The initiative stems from a number of different activities, primarily project leader Steve Muir’s WUN Research Mobility-funded ethnographic investigation of South African Jewish choral music (Cape Town, 2012, supported by the Isaac and Jessie Kaplan Centre for Jewish Studies and Research at the University of Cape Town), and also the conference of music from the Terezin concentration camp (Leeds College of Music, 2012). We hope that this initial project will pump-prime future collaborative research into these and related areas.

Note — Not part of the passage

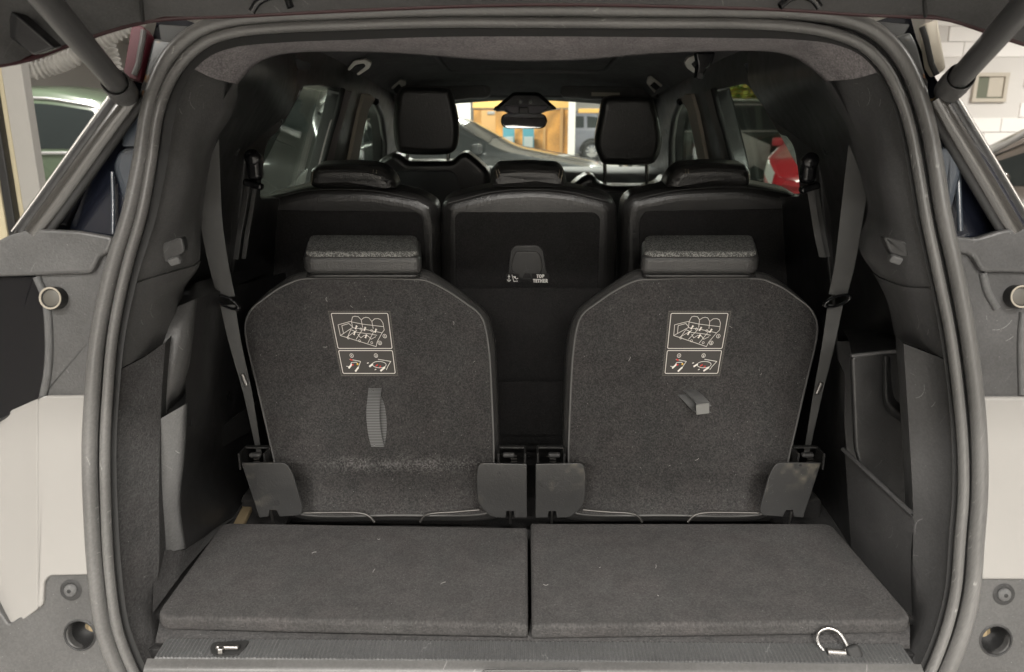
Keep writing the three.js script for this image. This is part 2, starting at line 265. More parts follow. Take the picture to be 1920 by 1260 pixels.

Whilst individual researchers have undertaken similar small-scale projects, a co-ordinated international endeavour brings richer, more diverse opportunities. For example, Jewish music in South Africa and Australia has been particularly neglected, even though substantial private collections exist there, and partnerships with scholars and organisations in those areas bring the possibility of accessing previously-unexplored sources and communities.

Collaborative expertise

The collaborators, from high-ranking organisations around the world, bring a variety of complementary contributions to the project, including:

  • archival research;
  • musicology;
  • theatrical research and practice;
  • historical research;
  • curatorial expertise;
  • musical performance expertise;
  • composition expertise.

Events and future development

The project focusses around two main events – a mid-project symposium attended by many of the project partners (provisionally planned for January 2014 in Israel), and a conference at the University of Leeds, scheduled for Summer 2014. These events provide a focus for other research activities, including individual archival and field-work visits, interim publications, meetings of various sub-groups of the project partners, individual and panel conference presentations, workshops, and pilot performances.

A fundamental objective is the fostering of new researchers, and to that end bursaries will be available for attendance at the project’s main events (details to follow). Development through new partnerships with scholars and organisations beyond the initial group, and via large external funding applications, is also key to the future sustainability of the research area. Collaborative work is particularly vital in this respect: the project teams’ combined skills and experiences enable outcomes beyond the individual capacity of each researcher alone.